### Job
What is the count of lines that hold the word "this"? Give only the number.

------

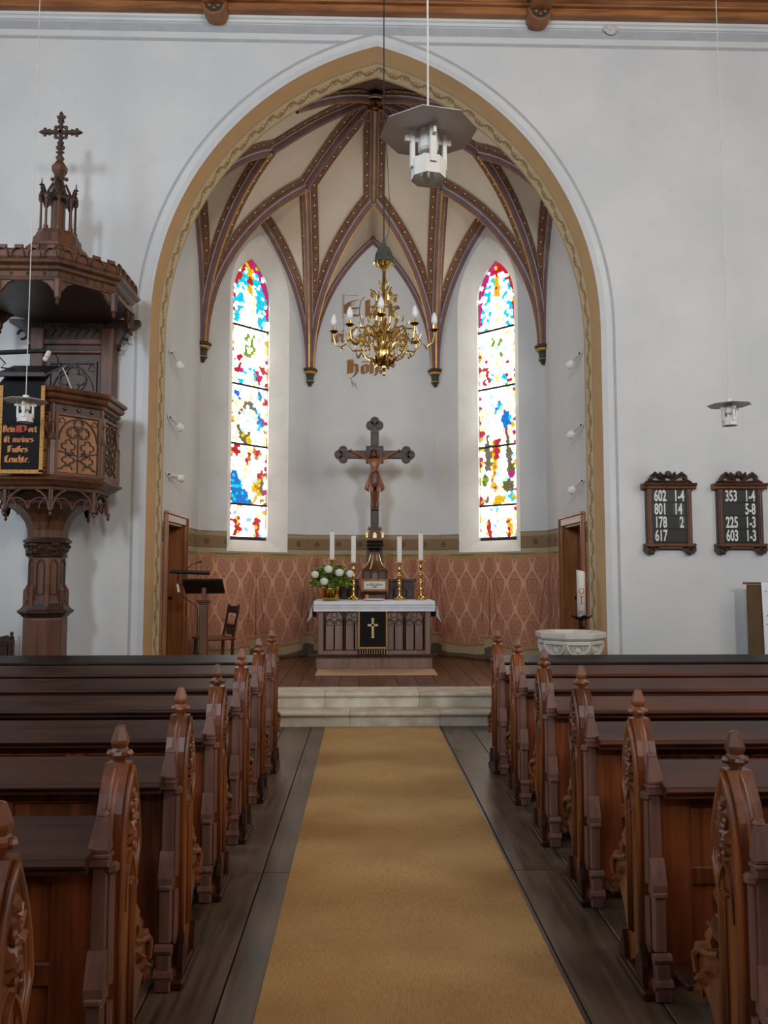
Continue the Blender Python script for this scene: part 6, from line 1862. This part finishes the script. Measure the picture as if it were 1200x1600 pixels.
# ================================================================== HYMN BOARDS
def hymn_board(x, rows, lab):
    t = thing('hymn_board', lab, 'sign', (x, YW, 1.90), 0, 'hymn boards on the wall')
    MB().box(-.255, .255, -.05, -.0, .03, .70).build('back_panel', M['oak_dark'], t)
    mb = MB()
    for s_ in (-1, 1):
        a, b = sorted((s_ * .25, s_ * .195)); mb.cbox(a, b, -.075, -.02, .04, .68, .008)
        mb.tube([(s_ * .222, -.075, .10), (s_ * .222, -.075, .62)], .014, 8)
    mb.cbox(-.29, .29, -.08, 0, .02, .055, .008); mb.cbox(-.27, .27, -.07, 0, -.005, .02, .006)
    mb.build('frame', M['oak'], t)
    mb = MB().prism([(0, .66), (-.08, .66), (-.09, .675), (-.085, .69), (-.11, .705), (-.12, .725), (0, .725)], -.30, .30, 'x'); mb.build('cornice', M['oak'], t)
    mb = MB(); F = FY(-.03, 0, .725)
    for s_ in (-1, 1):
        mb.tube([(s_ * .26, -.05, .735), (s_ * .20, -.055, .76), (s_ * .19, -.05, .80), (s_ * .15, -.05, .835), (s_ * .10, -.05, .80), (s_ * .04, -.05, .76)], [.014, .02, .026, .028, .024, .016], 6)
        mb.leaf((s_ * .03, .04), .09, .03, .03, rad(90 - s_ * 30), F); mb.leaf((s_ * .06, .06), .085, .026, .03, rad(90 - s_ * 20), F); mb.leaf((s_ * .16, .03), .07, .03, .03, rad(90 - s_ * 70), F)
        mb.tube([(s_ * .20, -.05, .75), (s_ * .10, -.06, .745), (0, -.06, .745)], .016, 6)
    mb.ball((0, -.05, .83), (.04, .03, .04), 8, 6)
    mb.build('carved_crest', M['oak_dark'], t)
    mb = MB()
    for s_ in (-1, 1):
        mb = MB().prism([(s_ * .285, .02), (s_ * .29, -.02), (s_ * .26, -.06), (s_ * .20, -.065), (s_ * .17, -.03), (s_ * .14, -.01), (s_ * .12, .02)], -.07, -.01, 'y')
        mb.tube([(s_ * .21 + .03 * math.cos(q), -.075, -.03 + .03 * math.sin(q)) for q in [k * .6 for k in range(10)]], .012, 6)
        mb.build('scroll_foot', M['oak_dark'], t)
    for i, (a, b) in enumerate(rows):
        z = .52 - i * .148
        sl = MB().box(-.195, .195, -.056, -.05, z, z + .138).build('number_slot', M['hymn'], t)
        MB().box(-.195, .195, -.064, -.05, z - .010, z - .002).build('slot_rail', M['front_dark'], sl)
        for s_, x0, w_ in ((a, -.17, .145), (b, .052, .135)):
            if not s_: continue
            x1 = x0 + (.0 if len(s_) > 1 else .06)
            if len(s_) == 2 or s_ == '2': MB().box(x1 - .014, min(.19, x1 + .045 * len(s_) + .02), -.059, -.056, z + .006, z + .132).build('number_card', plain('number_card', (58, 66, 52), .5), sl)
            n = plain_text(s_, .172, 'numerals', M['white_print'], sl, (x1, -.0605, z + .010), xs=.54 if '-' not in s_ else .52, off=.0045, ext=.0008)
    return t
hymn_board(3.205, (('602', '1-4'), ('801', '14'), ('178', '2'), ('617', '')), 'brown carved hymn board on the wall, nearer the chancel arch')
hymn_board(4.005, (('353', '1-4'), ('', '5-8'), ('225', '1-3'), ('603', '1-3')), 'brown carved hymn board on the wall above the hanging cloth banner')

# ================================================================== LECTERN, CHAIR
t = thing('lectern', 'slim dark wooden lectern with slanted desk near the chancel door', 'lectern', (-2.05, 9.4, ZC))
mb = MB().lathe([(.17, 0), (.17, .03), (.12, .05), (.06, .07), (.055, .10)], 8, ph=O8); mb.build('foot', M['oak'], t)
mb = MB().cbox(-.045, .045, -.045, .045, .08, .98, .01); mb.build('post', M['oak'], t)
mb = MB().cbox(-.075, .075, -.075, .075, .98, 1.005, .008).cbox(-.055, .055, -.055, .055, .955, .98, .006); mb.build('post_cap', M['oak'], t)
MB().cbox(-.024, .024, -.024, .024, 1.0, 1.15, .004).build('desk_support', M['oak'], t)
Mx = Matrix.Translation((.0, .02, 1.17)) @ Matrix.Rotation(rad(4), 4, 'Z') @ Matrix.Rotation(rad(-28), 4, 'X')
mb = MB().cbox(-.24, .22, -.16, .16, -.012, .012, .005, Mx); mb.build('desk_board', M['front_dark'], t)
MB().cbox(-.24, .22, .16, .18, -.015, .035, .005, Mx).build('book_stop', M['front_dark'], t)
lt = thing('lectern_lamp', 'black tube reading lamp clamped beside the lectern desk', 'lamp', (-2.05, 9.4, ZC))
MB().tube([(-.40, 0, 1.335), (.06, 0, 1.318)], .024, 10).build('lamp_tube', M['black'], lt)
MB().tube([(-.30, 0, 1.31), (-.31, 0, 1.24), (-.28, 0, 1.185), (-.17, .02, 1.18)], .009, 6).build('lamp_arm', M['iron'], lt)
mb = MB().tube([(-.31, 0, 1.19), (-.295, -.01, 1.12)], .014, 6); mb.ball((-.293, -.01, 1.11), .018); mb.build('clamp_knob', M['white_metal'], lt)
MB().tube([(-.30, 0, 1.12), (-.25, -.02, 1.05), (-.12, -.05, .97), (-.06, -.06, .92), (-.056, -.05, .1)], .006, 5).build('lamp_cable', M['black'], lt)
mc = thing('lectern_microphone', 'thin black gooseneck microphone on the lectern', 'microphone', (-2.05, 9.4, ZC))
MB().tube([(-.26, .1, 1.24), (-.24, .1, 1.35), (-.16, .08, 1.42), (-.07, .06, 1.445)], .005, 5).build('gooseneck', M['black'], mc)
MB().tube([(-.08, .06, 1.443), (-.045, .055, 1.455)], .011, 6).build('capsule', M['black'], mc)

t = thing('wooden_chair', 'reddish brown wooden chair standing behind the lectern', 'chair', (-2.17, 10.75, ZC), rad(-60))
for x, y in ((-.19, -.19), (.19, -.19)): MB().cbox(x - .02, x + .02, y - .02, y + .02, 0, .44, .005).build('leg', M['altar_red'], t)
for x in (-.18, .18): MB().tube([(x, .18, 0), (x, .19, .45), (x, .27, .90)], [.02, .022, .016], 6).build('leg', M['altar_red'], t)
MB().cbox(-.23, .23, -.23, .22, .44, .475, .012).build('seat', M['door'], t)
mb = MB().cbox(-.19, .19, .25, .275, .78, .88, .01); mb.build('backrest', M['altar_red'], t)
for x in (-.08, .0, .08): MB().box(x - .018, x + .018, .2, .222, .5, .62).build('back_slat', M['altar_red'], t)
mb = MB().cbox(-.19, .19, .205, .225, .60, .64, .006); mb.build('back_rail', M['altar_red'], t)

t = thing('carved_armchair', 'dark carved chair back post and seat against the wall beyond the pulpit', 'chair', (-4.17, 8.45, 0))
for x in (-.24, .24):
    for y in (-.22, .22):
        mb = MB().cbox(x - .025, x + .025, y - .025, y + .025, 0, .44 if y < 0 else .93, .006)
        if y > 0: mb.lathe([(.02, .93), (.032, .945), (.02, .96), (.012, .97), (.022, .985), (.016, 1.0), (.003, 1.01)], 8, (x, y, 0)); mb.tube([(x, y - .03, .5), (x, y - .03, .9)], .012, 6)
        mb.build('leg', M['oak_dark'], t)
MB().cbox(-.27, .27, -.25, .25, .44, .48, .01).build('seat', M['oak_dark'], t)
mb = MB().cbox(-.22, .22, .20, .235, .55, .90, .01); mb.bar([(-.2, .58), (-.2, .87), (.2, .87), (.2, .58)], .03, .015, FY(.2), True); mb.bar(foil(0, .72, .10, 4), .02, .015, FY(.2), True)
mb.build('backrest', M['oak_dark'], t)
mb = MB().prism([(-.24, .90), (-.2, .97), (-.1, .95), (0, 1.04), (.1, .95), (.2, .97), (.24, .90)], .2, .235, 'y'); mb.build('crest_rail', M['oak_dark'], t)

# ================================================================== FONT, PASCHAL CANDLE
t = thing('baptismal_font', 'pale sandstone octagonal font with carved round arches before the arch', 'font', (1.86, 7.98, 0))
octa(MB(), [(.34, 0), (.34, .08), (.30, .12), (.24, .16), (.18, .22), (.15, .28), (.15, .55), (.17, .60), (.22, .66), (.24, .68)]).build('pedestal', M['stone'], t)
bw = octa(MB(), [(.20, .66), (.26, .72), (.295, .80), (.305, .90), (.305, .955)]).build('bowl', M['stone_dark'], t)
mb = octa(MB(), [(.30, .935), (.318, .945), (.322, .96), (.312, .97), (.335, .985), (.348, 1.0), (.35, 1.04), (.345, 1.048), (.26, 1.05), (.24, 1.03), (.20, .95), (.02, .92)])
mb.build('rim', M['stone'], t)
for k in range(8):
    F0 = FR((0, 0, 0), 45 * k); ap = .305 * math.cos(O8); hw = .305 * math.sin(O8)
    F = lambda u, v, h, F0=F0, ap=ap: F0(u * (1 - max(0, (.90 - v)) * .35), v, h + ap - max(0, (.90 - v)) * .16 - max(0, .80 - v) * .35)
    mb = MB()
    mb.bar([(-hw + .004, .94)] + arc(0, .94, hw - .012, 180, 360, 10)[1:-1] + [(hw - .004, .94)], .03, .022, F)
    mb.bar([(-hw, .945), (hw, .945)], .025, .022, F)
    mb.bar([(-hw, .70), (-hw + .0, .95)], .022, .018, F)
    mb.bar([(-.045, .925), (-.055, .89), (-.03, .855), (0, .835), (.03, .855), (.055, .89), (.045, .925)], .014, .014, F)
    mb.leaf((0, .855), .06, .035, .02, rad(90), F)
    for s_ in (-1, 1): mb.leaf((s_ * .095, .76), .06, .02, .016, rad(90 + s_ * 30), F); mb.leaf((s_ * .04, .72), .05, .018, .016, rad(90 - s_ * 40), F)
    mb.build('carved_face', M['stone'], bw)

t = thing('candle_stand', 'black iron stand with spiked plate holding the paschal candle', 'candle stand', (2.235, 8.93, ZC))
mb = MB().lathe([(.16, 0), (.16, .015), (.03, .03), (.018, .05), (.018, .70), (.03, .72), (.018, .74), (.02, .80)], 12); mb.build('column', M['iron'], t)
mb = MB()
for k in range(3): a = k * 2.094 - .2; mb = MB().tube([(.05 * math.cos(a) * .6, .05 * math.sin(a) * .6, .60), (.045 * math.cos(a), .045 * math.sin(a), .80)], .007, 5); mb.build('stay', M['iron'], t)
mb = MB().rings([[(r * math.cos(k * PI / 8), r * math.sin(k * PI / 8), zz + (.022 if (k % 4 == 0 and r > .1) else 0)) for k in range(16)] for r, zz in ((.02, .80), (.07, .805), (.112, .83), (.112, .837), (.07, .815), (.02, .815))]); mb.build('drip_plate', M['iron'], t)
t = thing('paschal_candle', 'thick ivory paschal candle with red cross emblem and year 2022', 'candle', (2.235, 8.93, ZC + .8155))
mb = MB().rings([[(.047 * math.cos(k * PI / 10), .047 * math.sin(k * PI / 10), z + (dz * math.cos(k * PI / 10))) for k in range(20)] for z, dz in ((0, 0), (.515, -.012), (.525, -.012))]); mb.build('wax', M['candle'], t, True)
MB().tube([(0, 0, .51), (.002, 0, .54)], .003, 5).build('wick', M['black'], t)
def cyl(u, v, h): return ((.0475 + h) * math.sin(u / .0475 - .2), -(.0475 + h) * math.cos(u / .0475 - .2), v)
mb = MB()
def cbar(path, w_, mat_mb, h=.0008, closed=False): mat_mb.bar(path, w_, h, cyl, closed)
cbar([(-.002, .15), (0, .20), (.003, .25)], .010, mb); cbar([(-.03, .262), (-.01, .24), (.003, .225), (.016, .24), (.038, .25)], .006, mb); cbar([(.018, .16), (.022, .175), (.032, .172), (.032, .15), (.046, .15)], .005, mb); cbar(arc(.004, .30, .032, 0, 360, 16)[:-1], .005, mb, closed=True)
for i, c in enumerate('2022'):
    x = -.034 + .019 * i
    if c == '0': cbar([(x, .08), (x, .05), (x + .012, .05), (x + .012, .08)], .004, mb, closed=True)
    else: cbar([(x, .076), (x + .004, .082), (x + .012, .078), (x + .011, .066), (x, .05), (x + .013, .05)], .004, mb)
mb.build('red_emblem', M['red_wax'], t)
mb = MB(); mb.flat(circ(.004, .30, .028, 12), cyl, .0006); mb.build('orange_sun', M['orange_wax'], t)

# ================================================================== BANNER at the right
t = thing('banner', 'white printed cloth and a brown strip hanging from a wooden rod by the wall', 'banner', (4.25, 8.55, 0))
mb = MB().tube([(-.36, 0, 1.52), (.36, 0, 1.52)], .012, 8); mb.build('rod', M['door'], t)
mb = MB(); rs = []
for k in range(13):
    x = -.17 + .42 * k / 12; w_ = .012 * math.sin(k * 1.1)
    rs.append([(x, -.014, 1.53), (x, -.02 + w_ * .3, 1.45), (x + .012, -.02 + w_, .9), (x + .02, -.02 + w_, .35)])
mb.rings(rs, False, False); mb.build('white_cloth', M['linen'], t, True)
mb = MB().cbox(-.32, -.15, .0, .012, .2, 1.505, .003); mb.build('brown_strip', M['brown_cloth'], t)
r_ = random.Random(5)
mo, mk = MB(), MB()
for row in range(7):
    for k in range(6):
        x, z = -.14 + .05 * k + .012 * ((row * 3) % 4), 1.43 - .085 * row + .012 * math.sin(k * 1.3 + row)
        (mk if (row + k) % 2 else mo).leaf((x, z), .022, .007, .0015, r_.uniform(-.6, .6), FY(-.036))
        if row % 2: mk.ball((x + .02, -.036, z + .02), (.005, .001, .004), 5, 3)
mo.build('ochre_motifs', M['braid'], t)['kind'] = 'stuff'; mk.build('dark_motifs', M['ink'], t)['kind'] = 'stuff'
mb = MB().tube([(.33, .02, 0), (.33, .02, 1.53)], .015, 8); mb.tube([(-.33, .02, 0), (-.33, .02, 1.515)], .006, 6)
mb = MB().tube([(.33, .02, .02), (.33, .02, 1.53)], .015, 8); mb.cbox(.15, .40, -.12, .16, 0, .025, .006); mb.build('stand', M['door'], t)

------

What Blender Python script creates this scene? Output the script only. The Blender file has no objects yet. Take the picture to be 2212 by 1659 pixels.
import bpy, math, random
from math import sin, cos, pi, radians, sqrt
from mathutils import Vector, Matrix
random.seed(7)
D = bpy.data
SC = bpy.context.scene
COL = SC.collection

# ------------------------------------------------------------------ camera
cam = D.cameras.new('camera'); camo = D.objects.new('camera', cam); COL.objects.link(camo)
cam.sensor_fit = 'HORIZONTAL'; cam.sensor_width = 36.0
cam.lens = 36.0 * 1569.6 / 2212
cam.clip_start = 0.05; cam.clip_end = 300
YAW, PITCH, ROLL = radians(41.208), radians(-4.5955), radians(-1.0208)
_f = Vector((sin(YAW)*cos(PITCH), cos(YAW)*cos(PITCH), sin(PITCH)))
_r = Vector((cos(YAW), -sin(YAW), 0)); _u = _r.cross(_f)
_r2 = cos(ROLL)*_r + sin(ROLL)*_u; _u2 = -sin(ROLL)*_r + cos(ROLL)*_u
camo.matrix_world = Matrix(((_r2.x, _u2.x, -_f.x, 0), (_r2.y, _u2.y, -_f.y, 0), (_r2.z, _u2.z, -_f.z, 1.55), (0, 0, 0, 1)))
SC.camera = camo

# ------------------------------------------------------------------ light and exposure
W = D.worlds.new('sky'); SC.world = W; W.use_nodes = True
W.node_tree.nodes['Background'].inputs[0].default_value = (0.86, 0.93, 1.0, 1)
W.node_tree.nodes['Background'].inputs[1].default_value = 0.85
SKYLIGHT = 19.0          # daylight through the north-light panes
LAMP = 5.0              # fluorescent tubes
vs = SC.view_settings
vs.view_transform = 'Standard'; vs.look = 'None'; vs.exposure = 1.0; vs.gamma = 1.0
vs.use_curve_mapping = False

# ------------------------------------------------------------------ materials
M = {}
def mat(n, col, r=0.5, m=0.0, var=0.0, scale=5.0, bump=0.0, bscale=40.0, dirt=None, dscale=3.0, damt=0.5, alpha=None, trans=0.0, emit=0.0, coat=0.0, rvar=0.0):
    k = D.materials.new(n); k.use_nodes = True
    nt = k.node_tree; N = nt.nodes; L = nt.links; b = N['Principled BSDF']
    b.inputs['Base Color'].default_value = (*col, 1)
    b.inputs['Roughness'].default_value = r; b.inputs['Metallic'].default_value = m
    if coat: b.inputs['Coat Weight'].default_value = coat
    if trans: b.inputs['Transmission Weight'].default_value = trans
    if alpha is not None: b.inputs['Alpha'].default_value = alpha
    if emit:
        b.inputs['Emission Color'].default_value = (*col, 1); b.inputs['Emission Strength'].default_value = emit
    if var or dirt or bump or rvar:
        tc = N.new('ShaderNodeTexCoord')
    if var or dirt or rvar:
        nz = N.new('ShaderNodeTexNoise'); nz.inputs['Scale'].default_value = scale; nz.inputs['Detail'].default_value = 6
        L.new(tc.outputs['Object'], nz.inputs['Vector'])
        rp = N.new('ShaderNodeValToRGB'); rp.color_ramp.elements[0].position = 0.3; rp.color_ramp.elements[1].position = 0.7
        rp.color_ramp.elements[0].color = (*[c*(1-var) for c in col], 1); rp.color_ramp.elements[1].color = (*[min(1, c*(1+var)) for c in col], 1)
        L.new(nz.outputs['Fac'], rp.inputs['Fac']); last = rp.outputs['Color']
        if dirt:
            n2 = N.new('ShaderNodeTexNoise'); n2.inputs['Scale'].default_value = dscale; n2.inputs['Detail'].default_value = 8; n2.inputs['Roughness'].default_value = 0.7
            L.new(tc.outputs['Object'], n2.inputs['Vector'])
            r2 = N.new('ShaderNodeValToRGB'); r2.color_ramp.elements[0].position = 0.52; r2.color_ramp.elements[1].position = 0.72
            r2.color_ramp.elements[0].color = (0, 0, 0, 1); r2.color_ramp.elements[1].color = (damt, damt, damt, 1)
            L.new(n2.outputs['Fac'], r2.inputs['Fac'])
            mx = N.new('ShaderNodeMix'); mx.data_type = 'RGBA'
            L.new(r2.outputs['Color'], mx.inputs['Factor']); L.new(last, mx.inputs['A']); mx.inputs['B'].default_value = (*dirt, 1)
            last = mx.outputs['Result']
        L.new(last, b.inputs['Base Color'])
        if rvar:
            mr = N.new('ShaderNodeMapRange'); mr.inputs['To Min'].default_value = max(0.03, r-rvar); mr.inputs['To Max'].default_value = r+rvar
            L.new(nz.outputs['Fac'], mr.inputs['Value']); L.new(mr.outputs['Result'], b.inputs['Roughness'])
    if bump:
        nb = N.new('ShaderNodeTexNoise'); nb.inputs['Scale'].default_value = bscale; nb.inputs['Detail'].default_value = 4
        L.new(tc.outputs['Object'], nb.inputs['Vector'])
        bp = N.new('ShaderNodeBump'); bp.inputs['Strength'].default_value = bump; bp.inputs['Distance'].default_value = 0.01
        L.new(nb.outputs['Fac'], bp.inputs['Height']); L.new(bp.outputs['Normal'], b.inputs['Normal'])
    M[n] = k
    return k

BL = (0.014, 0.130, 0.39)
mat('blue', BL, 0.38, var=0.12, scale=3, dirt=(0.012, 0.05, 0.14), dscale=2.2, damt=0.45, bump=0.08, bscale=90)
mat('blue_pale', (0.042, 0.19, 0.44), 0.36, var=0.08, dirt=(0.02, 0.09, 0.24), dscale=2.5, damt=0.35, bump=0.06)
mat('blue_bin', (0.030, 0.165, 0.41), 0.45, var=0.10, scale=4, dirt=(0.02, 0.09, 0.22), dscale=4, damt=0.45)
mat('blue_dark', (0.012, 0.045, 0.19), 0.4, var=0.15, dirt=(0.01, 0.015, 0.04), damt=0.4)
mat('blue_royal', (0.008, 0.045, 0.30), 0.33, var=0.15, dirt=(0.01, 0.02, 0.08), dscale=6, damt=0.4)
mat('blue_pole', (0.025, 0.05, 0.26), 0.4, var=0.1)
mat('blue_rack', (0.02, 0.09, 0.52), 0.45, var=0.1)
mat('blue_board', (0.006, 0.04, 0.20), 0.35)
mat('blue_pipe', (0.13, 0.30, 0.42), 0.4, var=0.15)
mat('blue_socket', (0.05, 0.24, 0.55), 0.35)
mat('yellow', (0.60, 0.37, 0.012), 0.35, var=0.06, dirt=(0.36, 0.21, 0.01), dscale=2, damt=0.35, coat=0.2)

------

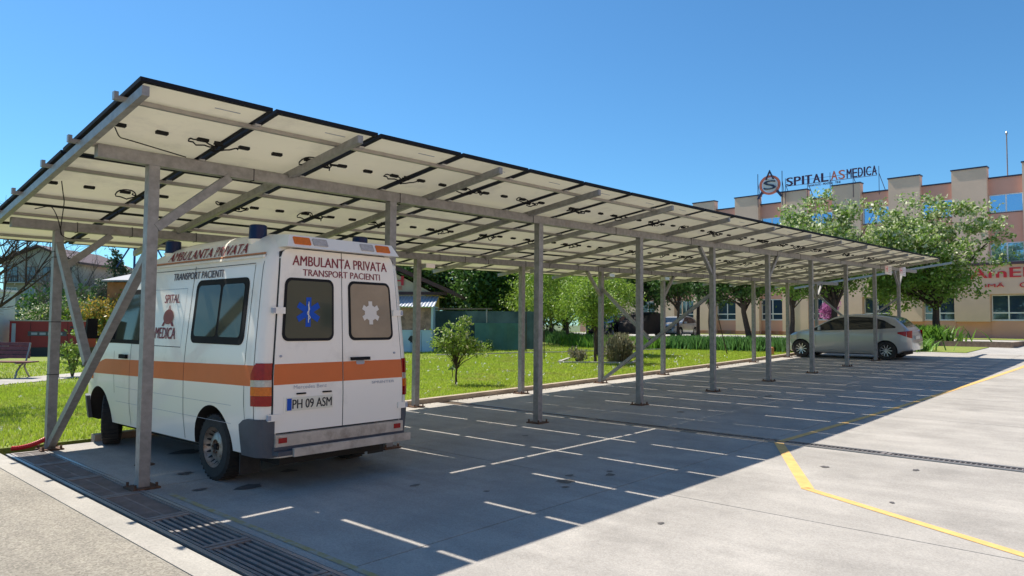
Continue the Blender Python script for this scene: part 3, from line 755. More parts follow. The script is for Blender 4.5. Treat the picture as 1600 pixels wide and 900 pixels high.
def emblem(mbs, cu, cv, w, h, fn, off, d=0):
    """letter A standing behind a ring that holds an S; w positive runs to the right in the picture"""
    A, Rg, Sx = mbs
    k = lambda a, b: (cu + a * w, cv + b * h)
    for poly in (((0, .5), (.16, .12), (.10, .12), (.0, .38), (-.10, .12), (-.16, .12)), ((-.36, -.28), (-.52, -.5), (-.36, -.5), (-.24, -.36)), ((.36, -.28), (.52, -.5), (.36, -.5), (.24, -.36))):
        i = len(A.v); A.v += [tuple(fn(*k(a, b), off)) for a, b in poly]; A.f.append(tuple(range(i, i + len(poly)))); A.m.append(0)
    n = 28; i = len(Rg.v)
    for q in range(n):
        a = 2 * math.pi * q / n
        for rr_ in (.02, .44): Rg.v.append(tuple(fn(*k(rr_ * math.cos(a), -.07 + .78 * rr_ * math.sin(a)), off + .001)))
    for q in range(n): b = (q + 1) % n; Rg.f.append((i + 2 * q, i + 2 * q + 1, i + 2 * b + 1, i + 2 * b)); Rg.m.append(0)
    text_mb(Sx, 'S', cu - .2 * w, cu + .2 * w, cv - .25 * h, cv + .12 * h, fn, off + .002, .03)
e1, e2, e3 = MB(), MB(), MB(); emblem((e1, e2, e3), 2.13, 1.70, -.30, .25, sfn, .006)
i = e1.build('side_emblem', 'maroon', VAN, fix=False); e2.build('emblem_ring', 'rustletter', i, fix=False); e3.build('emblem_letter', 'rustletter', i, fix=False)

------

### Full answer
3